***** Source data *****

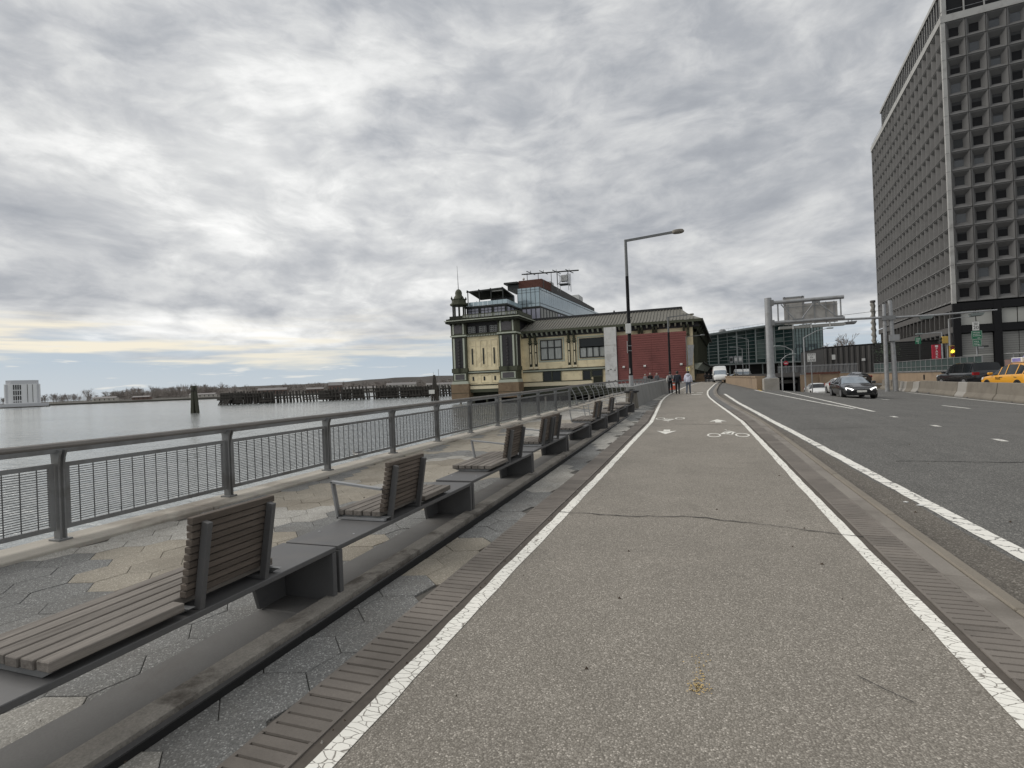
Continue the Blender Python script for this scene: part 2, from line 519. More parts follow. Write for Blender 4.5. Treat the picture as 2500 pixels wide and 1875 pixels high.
M['ornament'] = mat('dark bronze ornament', (.022, .020, .022), .6, var=.5, vs=3.0, bump=.9, bs=3)
M['scroll'] = mat('scroll casting', (.085, .078, .080), .6, var=.5, vs=3)
M['granite'] = mat('brown granite base', (.20, .14, .085), .8, var=.3, vs=1.2, grain=.2, gs=6, dirt=((.10, .06, .035), .7), dvs=.5)
M['roof_metal'] = mat('standing seam roof', (.17, .162, .138), .7, 0, var=.15, vs=.8)
M['roof_dark'] = mat('dark roof edge', (.02, .02, .021), .6, var=.2)
M['win_dark'] = mat('dark window glass', (.012, .015, .016), .15, var=.5, vs=.6, spec=.35)
M['win_grey'] = mat('sky pale window glass', (.36, .37, .35), .3, var=.65, vs=1.6, stretch=(2.5, 2.5, .35))  # pale streaky colour stands in for sky reflected in the panes
M['win_mid'] = mat('grey reflecting window', (.045, .05, .055), .15, var=.6, vs=.4, spec=.7)  # lighter grey base colour stands in for reflections
M['win_violet'] = mat('pale reflective glass', (.30, .30, .36), .15, var=.35, vs=.5, spec=.8)
M['frame_dk'] = mat('dark window frame', (.028, .03, .028), .5)
M['hotel_glass'] = mat('pale curtain wall glass', (.36, .45, .49), .10, metal=.25, var=.28, vs=.35, spec=.9)
M['brick'] = mat('red brown brick', (.12, .048, .034), .85, var=.25, vs=2, grain=.2, gs=10)
M['parapet'] = mat('grey cladding', (.085, .08, .076), .7, var=.2, vs=.8)
M['term_glass'] = mat('green tinted glass', (.022, .046, .043), .08, var=.55, vs=.20, spec=.8)
M['term_glass2'] = mat('bright green tinted glass', (.15, .20, .185), .12, var=.6, vs=.22, metal=.2, spec=.8)
M['mullion'] = mat('pale steel mullion', (.22, .25, .245), .5, .2, var=.15)
M['tower_panel'] = mat('grey precast panel', (.136, .133, .130), .85, var=.16, vs=.6, grain=.12, gs=9, rnd=.05, dirt=((.075, .072, .07), .4), dvs=.3)
M['tower_trim'] = mat('pale precast trim', (.36, .355, .34), .8, var=.15, vs=.5, dirt=((.2, .19, .18), .5), dvs=.4)
M['tower_black'] = mat('black steel', (.009, .009, .010), .6, spec=.2, var=.2)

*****

• **Given task**: Without the pictures, write out all of the material exactly.

• **Reply**:
Continue the Blender Python script for this scene: part 2, from line 519. More parts follow. Write for Blender 4.5. Treat the picture as 2500 pixels wide and 1875 pixels high.
M['ornament'] = mat('dark bronze ornament', (.022, .020, .022), .6, var=.5, vs=3.0, bump=.9, bs=3)
M['scroll'] = mat('scroll casting', (.085, .078, .080), .6, var=.5, vs=3)
M['granite'] = mat('brown granite base', (.20, .14, .085), .8, var=.3, vs=1.2, grain=.2, gs=6, dirt=((.10, .06, .035), .7), dvs=.5)
M['roof_metal'] = mat('standing seam roof', (.17, .162, .138), .7, 0, var=.15, vs=.8)
M['roof_dark'] = mat('dark roof edge', (.02, .02, .021), .6, var=.2)
M['win_dark'] = mat('dark window glass', (.012, .015, .016), .15, var=.5, vs=.6, spec=.35)
M['win_grey'] = mat('sky pale window glass', (.36, .37, .35), .3, var=.65, vs=1.6, stretch=(2.5, 2.5, .35))  # pale streaky colour stands in for sky reflected in the panes
M['win_mid'] = mat('grey reflecting window', (.045, .05, .055), .15, var=.6, vs=.4, spec=.7)  # lighter grey base colour stands in for reflections
M['win_violet'] = mat('pale reflective glass', (.30, .30, .36), .15, var=.35, vs=.5, spec=.8)
M['frame_dk'] = mat('dark window frame', (.028, .03, .028), .5)
M['hotel_glass'] = mat('pale curtain wall glass', (.36, .45, .49), .10, metal=.25, var=.28, vs=.35, spec=.9)
M['brick'] = mat('red brown brick', (.12, .048, .034), .85, var=.25, vs=2, grain=.2, gs=10)
M['parapet'] = mat('grey cladding', (.085, .08, .076), .7, var=.2, vs=.8)
M['term_glass'] = mat('green tinted glass', (.022, .046, .043), .08, var=.55, vs=.20, spec=.8)
M['term_glass2'] = mat('bright green tinted glass', (.15, .20, .185), .12, var=.6, vs=.22, metal=.2, spec=.8)
M['mullion'] = mat('pale steel mullion', (.22, .25, .245), .5, .2, var=.15)
M['tower_panel'] = mat('grey precast panel', (.136, .133, .130), .85, var=.16, vs=.6, grain=.12, gs=9, rnd=.05, dirt=((.075, .072, .07), .4), dvs=.3)
M['tower_trim'] = mat('pale precast trim', (.36, .355, .34), .8, var=.15, vs=.5, dirt=((.2, .19, .18), .5), dvs=.4)
M['tower_black'] = mat('black steel', (.009, .009, .010), .6, spec=.2, var=.2)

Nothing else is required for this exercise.